Radial distribution functions

Answer 30

shows how likely an electron is to be found at specific distances from the nucleus. The maximum point shows the most probable distance. RDF = probability of electron x number of locations at said distance.

Question 31

Radial nodes

Answer 31

points at which probability is 0; they appear in higher energy levels. For n, the number of radial nodes is n-l-1.

Question 32

Consequences of RDF

Answer 32

- The area of maximum probability increases with increasing n but is independent of l. - There is a small probability of finding the electron a very long way from the nucleus; hard to accurately define orbital size. - Nodes exist in further out energy levels

Question 33

Angular wavefunction (Y)

Answer 33

Dependent only on the l and ml numbers, it describes how the probability varies with angular direction around the shape of the orbital. Determines the shape and orientation of an orbital.

Question 34

Link between l and ml

Answer 34

For every value of l, ml can take any integer between -l and l. e.g. when l = 1 there are 3 possible values of ml and therefore 3 possible orbital shapes.

Question 35

Weaknesses of Shrodinger's equation

Answer 35

Potential energy (V) includes nucleus-electron attraction and electron-electron repulsion, which is 0 for H atoms. For atoms with >1 electron, the probability distribution must be determined before the potential energy - making the equation impossible to solve

Question 36

Mitigating SE weakness

Answer 36

H atom orbital wavefunctions can be used for many-electron atoms. Orbitals ar the same shape as the hydrogen atom. HOWEVER, o energies are dependent on both n and l.

Question 37

Orbital energies many-electrons

Answer 37

Electrons in orbitals with a larger n have higher energy as they have a probability distribution further away from the nucleus and are therefore less tightly bound.

Question 38

Shielding effect

Answer 38

Electrons closer to the nucleus prevent the outer electrons from feeling the full nuclear charge that they would if they were isolated.

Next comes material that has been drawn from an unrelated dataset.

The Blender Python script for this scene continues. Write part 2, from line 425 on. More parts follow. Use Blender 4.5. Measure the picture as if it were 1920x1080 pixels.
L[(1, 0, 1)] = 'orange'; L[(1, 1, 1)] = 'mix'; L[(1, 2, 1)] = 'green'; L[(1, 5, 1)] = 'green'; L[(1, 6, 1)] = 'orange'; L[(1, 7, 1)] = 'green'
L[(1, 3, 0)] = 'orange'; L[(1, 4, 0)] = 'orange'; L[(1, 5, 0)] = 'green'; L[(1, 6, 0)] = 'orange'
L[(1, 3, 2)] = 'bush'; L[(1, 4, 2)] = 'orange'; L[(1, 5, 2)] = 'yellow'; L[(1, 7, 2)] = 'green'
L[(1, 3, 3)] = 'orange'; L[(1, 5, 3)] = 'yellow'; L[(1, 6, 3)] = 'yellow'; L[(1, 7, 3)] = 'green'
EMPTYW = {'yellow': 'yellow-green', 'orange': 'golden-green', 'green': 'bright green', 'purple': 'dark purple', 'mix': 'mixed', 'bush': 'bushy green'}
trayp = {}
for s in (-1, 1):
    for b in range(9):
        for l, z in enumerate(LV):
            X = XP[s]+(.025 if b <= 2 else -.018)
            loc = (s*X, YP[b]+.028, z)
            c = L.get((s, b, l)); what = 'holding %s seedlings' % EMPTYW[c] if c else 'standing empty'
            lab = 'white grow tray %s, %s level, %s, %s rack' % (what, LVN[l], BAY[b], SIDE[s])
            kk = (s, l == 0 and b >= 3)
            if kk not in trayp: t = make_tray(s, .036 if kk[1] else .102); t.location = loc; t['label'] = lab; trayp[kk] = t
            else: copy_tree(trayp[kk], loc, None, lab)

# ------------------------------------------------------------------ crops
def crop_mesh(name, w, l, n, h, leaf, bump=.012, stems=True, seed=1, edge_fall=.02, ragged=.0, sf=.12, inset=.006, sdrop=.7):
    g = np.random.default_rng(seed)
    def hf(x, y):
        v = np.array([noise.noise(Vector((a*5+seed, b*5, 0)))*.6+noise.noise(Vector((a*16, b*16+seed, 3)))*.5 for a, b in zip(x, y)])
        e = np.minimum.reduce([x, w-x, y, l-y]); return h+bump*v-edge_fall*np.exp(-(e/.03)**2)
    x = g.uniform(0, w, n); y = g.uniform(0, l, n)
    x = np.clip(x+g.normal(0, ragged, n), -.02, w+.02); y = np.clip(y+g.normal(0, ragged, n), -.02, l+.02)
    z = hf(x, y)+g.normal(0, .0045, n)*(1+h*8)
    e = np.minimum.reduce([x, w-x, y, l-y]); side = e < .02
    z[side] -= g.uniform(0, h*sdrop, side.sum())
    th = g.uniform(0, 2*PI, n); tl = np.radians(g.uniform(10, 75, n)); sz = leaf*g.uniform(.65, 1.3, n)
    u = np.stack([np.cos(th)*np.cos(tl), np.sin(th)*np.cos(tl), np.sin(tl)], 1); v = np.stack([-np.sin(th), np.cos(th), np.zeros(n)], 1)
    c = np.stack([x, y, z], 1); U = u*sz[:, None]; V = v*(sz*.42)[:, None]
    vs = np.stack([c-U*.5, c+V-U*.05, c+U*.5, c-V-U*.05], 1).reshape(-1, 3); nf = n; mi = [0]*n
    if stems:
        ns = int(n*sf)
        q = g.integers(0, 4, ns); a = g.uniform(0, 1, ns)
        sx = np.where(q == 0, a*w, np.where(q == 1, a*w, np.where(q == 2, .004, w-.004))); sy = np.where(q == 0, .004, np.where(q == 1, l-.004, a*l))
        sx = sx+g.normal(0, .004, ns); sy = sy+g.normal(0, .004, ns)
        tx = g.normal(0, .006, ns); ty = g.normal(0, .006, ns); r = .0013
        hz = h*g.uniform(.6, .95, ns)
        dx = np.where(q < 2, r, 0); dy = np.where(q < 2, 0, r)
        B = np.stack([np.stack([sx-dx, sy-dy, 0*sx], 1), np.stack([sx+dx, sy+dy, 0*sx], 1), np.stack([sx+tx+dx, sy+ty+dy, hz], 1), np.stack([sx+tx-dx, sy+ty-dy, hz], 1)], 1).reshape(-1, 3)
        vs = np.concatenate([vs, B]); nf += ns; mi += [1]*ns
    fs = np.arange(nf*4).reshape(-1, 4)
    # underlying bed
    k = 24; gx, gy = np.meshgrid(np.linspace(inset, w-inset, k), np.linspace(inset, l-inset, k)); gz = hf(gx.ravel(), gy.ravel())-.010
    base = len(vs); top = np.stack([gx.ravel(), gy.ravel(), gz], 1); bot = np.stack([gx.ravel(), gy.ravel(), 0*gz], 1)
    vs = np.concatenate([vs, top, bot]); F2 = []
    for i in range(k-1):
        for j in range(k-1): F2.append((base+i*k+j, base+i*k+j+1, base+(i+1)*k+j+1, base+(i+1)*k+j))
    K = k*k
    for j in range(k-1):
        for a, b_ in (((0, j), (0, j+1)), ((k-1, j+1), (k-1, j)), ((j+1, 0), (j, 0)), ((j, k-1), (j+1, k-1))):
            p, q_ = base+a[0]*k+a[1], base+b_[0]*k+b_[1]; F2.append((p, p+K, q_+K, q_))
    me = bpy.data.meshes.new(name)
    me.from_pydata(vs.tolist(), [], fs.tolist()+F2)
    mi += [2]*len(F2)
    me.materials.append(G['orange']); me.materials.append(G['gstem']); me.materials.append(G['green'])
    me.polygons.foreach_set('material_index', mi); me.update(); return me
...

These electrons therefore have a lower effective nuclear charge and higher energy than expected.

Question 39

Why are orbital energies s < p < d < f?

Answer 39

When superimposing 2s and 2p RDFs, it is seen that the residual maximum of 2s is closer to the nucleus; therefore, 2s electrons on the whole have greater nuclear charge and lower energy levels.

Question 40

How Z affects orbital energies (3d, 4s)

Answer 40

As Z increases, the more penetrating 4s orbitals will experience greater nuclear charge and lower energy. 3d orbitals are closer to the nucleus and will also have lower energy. In K and Ca, 4s orbitals are more penetrating than 3d orbitals and have lower energy as a result. From Sc onwards, vice versa.

Question 41

Filling orbitals

Answer 41

Electrons fill orbitals starting from those with the lowest energies. With some exceptions, the 4s subshell tends to fill before the 3d.

Question 42

Aufbau principle

Answer 42

In the ground state of an atom or ion, electrons fill atomic orbitals of the lowest available energy level before occupying higher-energy levels

Question 43

Spin quantum number (ms)

Answer 43

Describes the intrinsic spin (angular momentum) of an electron and has two possible values: 1/2 (spin up, or -1/2 (spin down)

Question 44

Pauli exclusion principle

Answer 44

No two electrons in any given system can have identical values for all four quantum numbers.

Question 45

Hund's rule

Answer 45

Electrons will occupy degenerate orbitals (of the same energy) singly and with parallel spins before pairing up. Makes for the most stable state.